Retype these lines and no others: the line holding "Generate a Blender", the line holding "scene = bpy.context.scene", and all lines between them. Pictures stay out.

======== Exercise data

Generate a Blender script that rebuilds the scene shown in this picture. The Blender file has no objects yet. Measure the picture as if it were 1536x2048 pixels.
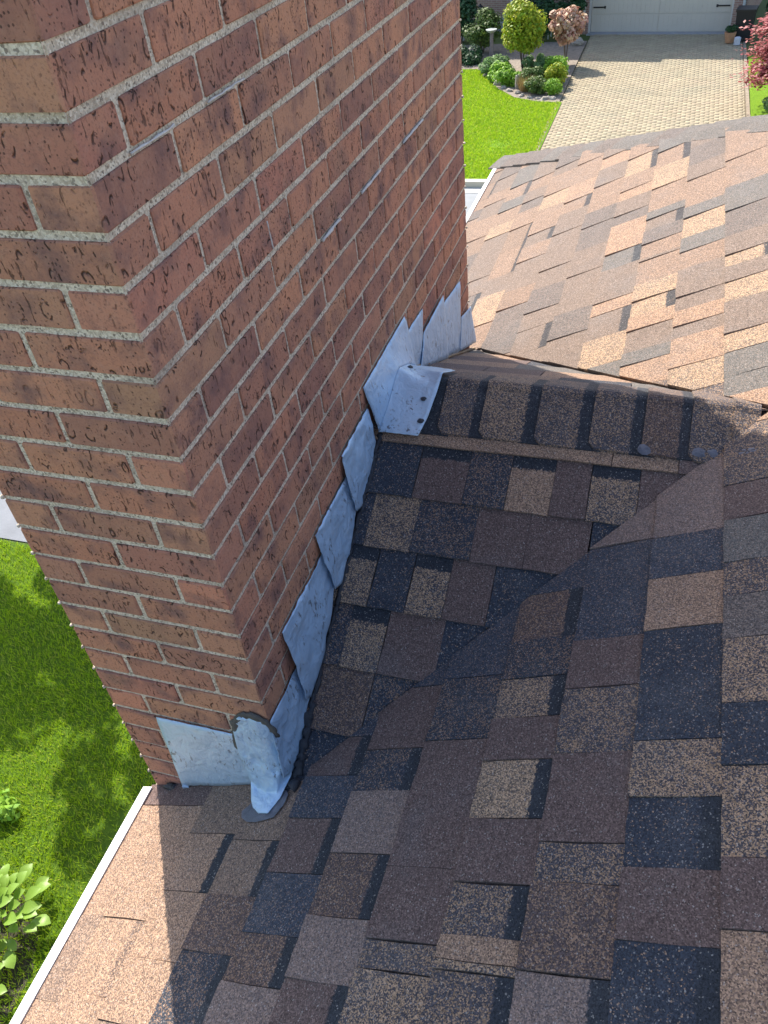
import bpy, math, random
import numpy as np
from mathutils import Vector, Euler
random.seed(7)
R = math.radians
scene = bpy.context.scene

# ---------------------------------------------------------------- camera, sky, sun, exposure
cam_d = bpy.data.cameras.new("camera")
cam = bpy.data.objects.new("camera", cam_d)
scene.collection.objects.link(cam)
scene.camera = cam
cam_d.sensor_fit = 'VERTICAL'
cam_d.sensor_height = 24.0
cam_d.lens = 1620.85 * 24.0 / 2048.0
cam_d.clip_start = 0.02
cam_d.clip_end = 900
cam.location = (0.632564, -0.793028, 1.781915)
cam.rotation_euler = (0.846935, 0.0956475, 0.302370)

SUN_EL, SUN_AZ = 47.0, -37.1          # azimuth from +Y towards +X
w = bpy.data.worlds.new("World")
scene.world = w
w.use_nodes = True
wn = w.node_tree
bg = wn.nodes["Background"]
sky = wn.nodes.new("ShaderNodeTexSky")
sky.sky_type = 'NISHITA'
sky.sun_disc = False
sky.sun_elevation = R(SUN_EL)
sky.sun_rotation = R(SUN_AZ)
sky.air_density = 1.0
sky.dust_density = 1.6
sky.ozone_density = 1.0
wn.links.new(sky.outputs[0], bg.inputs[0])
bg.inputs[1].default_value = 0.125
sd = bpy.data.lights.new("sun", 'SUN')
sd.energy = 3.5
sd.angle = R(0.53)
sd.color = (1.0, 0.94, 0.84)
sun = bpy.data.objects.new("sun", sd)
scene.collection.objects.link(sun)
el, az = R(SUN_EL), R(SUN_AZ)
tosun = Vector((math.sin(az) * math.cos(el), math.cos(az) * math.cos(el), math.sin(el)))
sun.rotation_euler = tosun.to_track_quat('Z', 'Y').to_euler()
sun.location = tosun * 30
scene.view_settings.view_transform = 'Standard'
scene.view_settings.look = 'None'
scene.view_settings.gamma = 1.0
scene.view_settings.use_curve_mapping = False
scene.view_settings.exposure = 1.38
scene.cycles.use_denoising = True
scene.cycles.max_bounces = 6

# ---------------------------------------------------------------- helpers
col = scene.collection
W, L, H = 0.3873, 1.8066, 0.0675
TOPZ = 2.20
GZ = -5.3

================
======== Exercise data

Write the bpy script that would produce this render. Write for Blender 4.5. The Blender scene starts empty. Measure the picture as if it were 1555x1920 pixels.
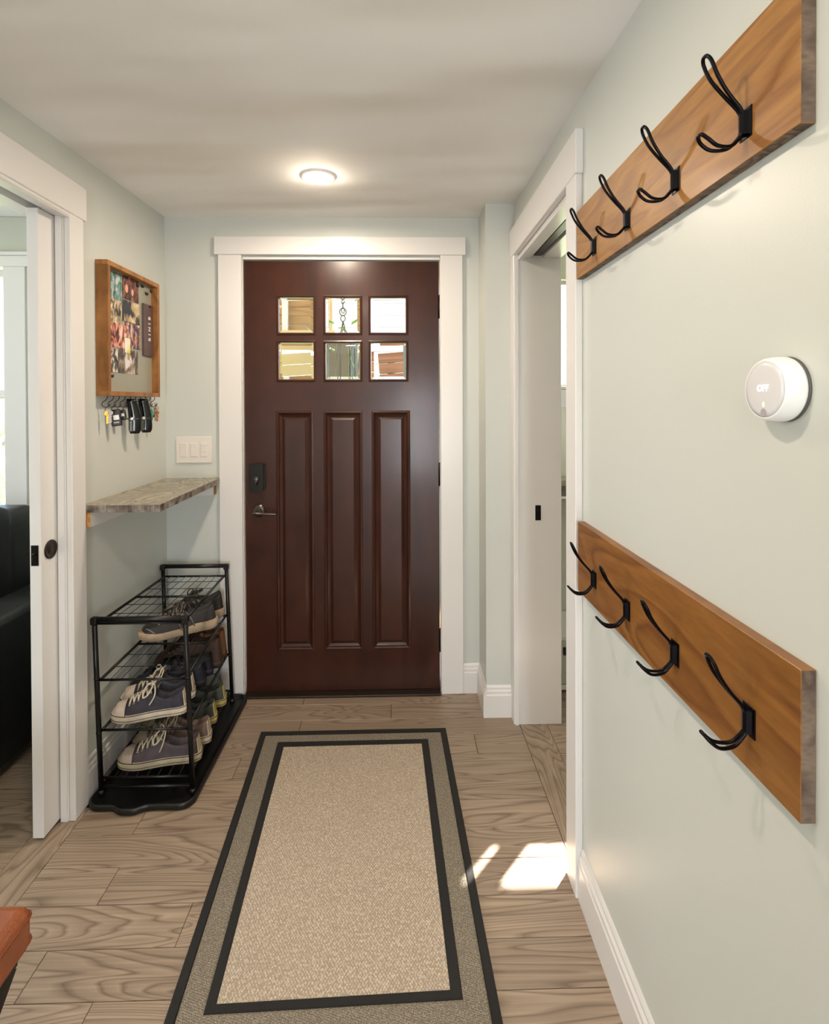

================

# Exercise result
Generate a Blender script that rebuilds the scene shown in this picture. The Blender file has no objects yet. Measure the picture as if it were 1536x2048 pixels.
import bpy, math, random
import numpy as np
from mathutils import Vector, Euler
random.seed(7)
R = math.radians
scene = bpy.context.scene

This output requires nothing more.